◆ OBJECTIVE ◆
Take the material below and retype it in full; pictures are left out.

◆ DATA BLOCK ◆
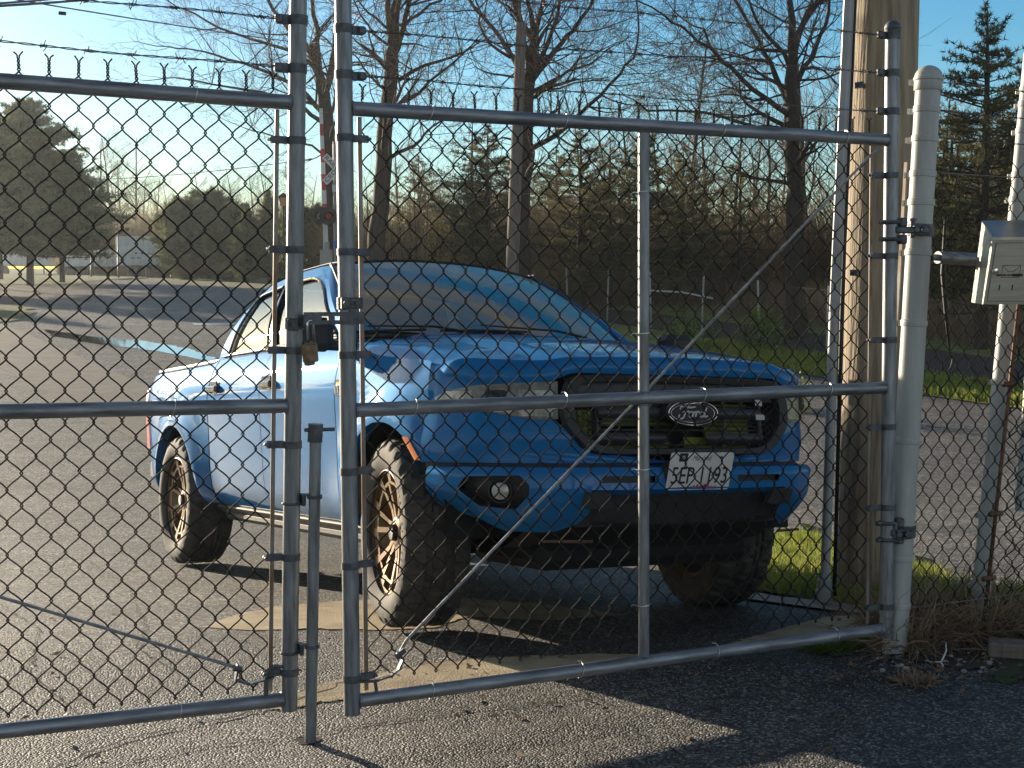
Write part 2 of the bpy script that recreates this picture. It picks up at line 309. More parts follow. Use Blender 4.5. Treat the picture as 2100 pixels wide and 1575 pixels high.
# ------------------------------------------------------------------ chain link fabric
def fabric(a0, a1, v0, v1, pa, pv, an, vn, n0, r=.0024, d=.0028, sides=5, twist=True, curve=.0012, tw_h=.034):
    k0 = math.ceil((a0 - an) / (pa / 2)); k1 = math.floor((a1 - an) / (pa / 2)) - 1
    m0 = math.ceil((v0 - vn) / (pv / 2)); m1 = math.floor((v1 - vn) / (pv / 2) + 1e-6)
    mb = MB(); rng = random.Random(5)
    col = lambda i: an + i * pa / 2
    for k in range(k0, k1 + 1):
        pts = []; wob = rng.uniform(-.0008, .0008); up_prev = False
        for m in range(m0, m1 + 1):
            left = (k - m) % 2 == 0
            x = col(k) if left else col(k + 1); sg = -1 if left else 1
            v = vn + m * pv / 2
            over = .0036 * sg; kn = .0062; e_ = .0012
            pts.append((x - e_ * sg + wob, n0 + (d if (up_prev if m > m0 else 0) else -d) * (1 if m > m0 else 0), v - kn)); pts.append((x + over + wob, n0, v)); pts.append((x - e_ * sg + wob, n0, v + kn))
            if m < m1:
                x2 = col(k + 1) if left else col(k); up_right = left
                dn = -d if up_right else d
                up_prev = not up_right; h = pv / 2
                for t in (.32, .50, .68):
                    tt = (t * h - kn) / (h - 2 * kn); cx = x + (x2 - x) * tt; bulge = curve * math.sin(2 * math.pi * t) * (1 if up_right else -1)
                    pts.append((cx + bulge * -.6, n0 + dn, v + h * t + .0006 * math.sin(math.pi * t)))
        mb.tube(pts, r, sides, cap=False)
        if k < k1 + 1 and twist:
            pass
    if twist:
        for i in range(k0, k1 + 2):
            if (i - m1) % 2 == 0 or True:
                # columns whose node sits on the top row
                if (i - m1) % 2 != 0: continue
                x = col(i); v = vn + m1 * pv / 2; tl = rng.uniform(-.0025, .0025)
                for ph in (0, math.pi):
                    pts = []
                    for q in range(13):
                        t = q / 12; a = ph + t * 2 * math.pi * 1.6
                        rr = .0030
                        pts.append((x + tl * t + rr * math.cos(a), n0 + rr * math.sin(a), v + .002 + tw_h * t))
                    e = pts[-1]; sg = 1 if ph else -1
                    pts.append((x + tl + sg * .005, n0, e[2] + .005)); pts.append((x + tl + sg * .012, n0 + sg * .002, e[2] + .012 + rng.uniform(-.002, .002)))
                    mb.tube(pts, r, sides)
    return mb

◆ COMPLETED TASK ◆
Write part 2 of the bpy script that recreates this picture. It picks up at line 309. More parts follow. Use Blender 4.5. Treat the picture as 2100 pixels wide and 1575 pixels high.
# ------------------------------------------------------------------ chain link fabric
def fabric(a0, a1, v0, v1, pa, pv, an, vn, n0, r=.0024, d=.0028, sides=5, twist=True, curve=.0012, tw_h=.034):
    k0 = math.ceil((a0 - an) / (pa / 2)); k1 = math.floor((a1 - an) / (pa / 2)) - 1
    m0 = math.ceil((v0 - vn) / (pv / 2)); m1 = math.floor((v1 - vn) / (pv / 2) + 1e-6)
    mb = MB(); rng = random.Random(5)
    col = lambda i: an + i * pa / 2
    for k in range(k0, k1 + 1):
        pts = []; wob = rng.uniform(-.0008, .0008); up_prev = False
        for m in range(m0, m1 + 1):
            left = (k - m) % 2 == 0
            x = col(k) if left else col(k + 1); sg = -1 if left else 1
            v = vn + m * pv / 2
            over = .0036 * sg; kn = .0062; e_ = .0012
            pts.append((x - e_ * sg + wob, n0 + (d if (up_prev if m > m0 else 0) else -d) * (1 if m > m0 else 0), v - kn)); pts.append((x + over + wob, n0, v)); pts.append((x - e_ * sg + wob, n0, v + kn))
            if m < m1:
                x2 = col(k + 1) if left else col(k); up_right = left
                dn = -d if up_right else d
                up_prev = not up_right; h = pv / 2
                for t in (.32, .50, .68):
                    tt = (t * h - kn) / (h - 2 * kn); cx = x + (x2 - x) * tt; bulge = curve * math.sin(2 * math.pi * t) * (1 if up_right else -1)
                    pts.append((cx + bulge * -.6, n0 + dn, v + h * t + .0006 * math.sin(math.pi * t)))
        mb.tube(pts, r, sides, cap=False)
        if k < k1 + 1 and twist:
            pass
    if twist:
        for i in range(k0, k1 + 2):
            if (i - m1) % 2 == 0 or True:
                # columns whose node sits on the top row
                if (i - m1) % 2 != 0: continue
                x = col(i); v = vn + m1 * pv / 2; tl = rng.uniform(-.0025, .0025)
                for ph in (0, math.pi):
                    pts = []
                    for q in range(13):
                        t = q / 12; a = ph + t * 2 * math.pi * 1.6
                        rr = .0030
                        pts.append((x + tl * t + rr * math.cos(a), n0 + rr * math.sin(a), v + .002 + tw_h * t))
                    e = pts[-1]; sg = 1 if ph else -1
                    pts.append((x + tl + sg * .005, n0, e[2] + .005)); pts.append((x + tl + sg * .012, n0 + sg * .002, e[2] + .012 + rng.uniform(-.002, .002)))
                    mb.tube(pts, r, sides)
    return mb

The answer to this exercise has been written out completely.